Japan, France and US complete first joint military drill
Japan, France and the United States completed their first joint military drill on Monday, during which a French warship passed through the Taiwan Strait amid escalating tensions in the area.
The week-long joint exercise, named “ARC21”, was kicked off last Tuesday at a base near the Diaoyu/Senkaku Islands in the East China Sea, whose territorial sovereignty is claimed by both Beijing and Tokyo.
Hundreds of troops from the three countries conducted urban warfare drills, followed by amphibious operation exercises under a scenario of defending a remote island from an enemy invasion.
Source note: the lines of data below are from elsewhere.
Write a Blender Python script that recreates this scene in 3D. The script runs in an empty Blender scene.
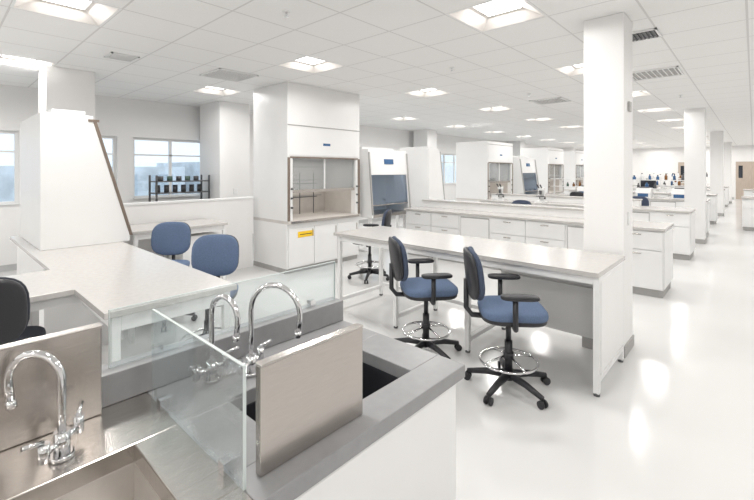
import bpy, bmesh, math, random
from mathutils import Vector, Matrix
random.seed(4)
S = bpy.context.scene
CEIL = 3.04

# ------------------------------------------------------------------ materials
def mat(name, col, rough=0.5, metal=0.0, var=0.04, scale=6.0, spec=0.5, stretch=None, bump=0.0, coat=0.0):
    m = bpy.data.materials.new(name); m.use_nodes = True
    nt = m.node_tree; b = nt.nodes["Principled BSDF"]
    b.inputs["Roughness"].default_value = rough
    b.inputs["Metallic"].default_value = metal
    b.inputs["Specular IOR Level"].default_value = spec
    b.inputs["Coat Weight"].default_value = coat
    tc = nt.nodes.new("ShaderNodeTexCoord"); mp = nt.nodes.new("ShaderNodeMapping")
    nz = nt.nodes.new("ShaderNodeTexNoise"); rp = nt.nodes.new("ShaderNodeValToRGB")
    nt.links.new(tc.outputs["Object"], mp.inputs[0]); nt.links.new(mp.outputs[0], nz.inputs["Vector"])
    nt.links.new(nz.outputs["Fac"], rp.inputs[0]); nt.links.new(rp.outputs[0], b.inputs["Base Color"])
    nz.inputs["Scale"].default_value = scale; nz.inputs["Detail"].default_value = 4
    if stretch: mp.inputs["Scale"].default_value = stretch
    c = Vector(col)
    lo = [max(0, x*(1-var)) for x in c]; hi = [min(1, x*(1+var)) for x in c]
    rp.color_ramp.elements[0].position = 0.3; rp.color_ramp.elements[1].position = 0.7
    rp.color_ramp.elements[0].color = (*lo, 1); rp.color_ramp.elements[1].color = (*hi, 1)
    if bump > 0:
        bp = nt.nodes.new("ShaderNodeBump"); bp.inputs["Strength"].default_value = bump
        bp.inputs["Distance"].default_value = 0.002
        nt.links.new(nz.outputs["Fac"], bp.inputs["Height"]); nt.links.new(bp.outputs[0], b.inputs["Normal"])
    return m

def emis(name, col, st):
    m = bpy.data.materials.new(name); m.use_nodes = True
    b = m.node_tree.nodes["Principled BSDF"]
    b.inputs["Base Color"].default_value = (0.9, 0.9, 0.9, 1)
    b.inputs["Emission Color"].default_value = (*col, 1)
    b.inputs["Emission Strength"].default_value = st
    return m

def glass(name, tint=(0.93, 0.96, 0.96), milk=0.06, refl=0.10):
    m = bpy.data.materials.new(name); m.use_nodes = True
    nt = m.node_tree; nt.nodes.clear()
    out = nt.nodes.new("ShaderNodeOutputMaterial")
    tr = nt.nodes.new("ShaderNodeBsdfTransparent"); tr.inputs[0].default_value = (*tint, 1)
    gl = nt.nodes.new("ShaderNodeBsdfGlossy"); gl.inputs["Roughness"].default_value = 0.03
    gl.inputs["Color"].default_value = (0.95, 0.97, 1, 1)
    df = nt.nodes.new("ShaderNodeBsdfDiffuse"); df.inputs[0].default_value = (0.85, 0.88, 0.88, 1)
    lw = nt.nodes.new("ShaderNodeLayerWeight"); lw.inputs[0].default_value = 0.25
    mu = nt.nodes.new("ShaderNodeMath"); mu.operation = 'MULTIPLY_ADD'
    mu.inputs[1].default_value = 0.45; mu.inputs[2].default_value = refl*0.4
    nt.links.new(lw.outputs["Fresnel"], mu.inputs[0])
    m1 = nt.nodes.new("ShaderNodeMixShader"); m2 = nt.nodes.new("ShaderNodeMixShader")
    m1.inputs[0].default_value = milk
    nt.links.new(tr.outputs[0], m1.inputs[1]); nt.links.new(df.outputs[0], m1.inputs[2])
    nt.links.new(mu.outputs[0], m2.inputs[0])
    nt.links.new(m1.outputs[0], m2.inputs[1]); nt.links.new(gl.outputs[0], m2.inputs[2])
    nt.links.new(m2.outputs[0], out.inputs[0])
    return m

WALL = mat("wall_paint", (0.86, 0.85, 0.84), 0.6, var=0.012, scale=2)
COLM = mat("column_paint", (0.87, 0.862, 0.855), 0.55, var=0.012, scale=2)
FLOOR = mat("epoxy_floor", (0.72, 0.718, 0.71), 0.15, var=0.025, scale=0.8, spec=0.55)
WHITE = mat("white_laminate", (0.86, 0.857, 0.85), 0.35, var=0.012, scale=3)
WHITE2 = mat("white_powdercoat", (0.84, 0.84, 0.835), 0.4, var=0.012, scale=3)
GAP = mat("shadow_gap_vinyl", (0.42, 0.41, 0.40), 0.6)
TOP = mat("bench_top_beige_grey", (0.56, 0.54, 0.52), 0.22, var=0.04, scale=30)
GREY = mat("grey_epoxy_resin", (0.29, 0.29, 0.295), 0.32, var=0.05, scale=25)
BLACKSINK = mat("black_epoxy_basin", (0.03, 0.03, 0.035), 0.35)
STEEL = mat("brushed_stainless", (0.52, 0.485, 0.455), 0.27, 1.0, var=0.06, scale=18, stretch=(1, 1, 30), bump=0.12)
STEELH = mat("brushed_stainless_counter", (0.64, 0.61, 0.58), 0.24, 1.0, var=0.08, scale=14, stretch=(25, 1, 1), bump=0.12)
STEELB = mat("stainless_basin", (0.70, 0.67, 0.64), 0.38, 0.85, var=0.05, scale=14)
CHROME = mat("chrome", (0.75, 0.75, 0.76), 0.07, 1.0, var=0.01)
BRONZE = mat("bronze_trim", (0.25, 0.20, 0.165), 0.4, 0.5, var=0.05)
TRIMG = mat("grey_trim", (0.45, 0.44, 0.43), 0.4, 0.2, var=0.05)
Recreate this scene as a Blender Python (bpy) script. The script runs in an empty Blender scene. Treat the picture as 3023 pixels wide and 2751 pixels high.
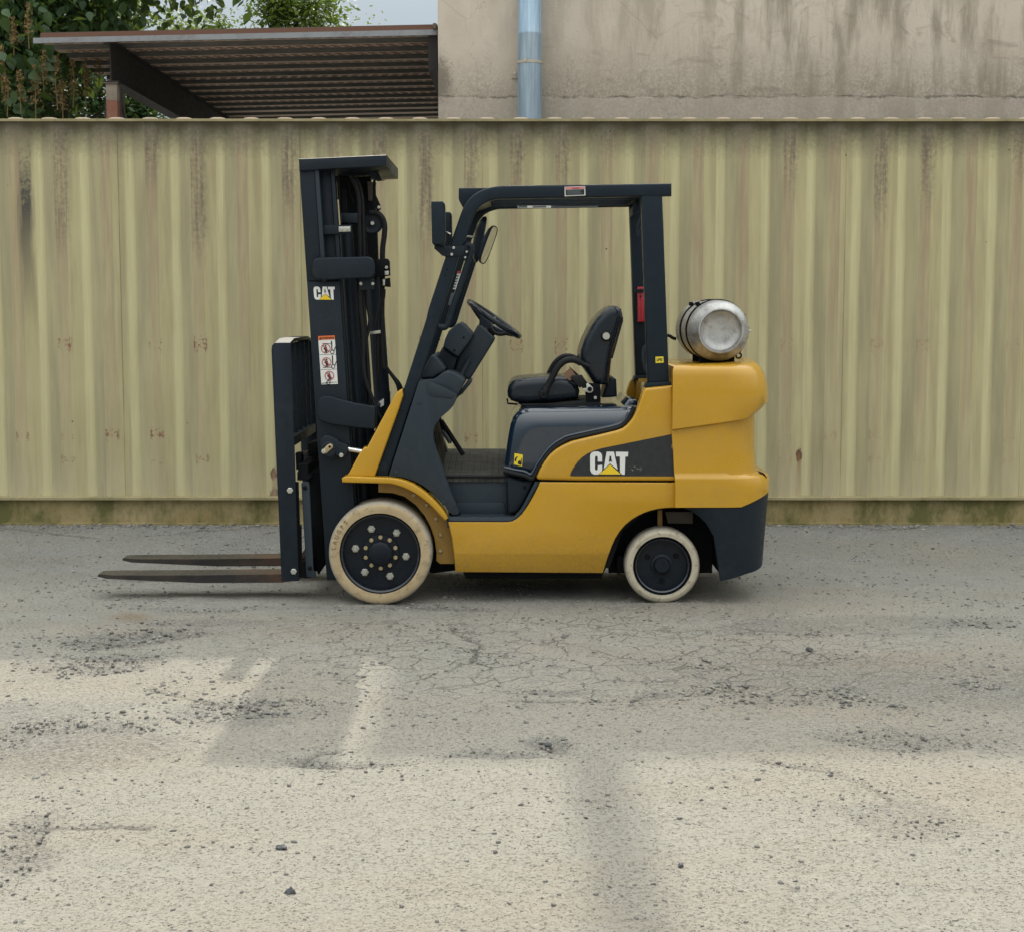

They were also joined by an Australian naval ship.
“The drill is no doubt a deterrent to China’s increasingly aggressive behavior in the region,” Takashi Kawakami, head of the Institute of World Studies at Takushoku University, told AFP. “In the long term, European commitment in the Indo-Pacific could lead to closer ties between Japan and NATO, something former prime minister Shinzo Abe advocated,” he added.
Akitoshi Miyashita, an international relations professor at Tokyo’s Sophia University, expected to see greater involvement of European countries in the region, as part of their response to China’s increasingly provocative actions.
Admiral Pierre Vandier, the Chief of Staff of the French Navy, said he hoped the drills would enhance France’s presence in the region during his visit to Japan in November 2020. “This is a message aimed at China. This is a message about multilateral partnerships and the freedom of passage,” Vandier said.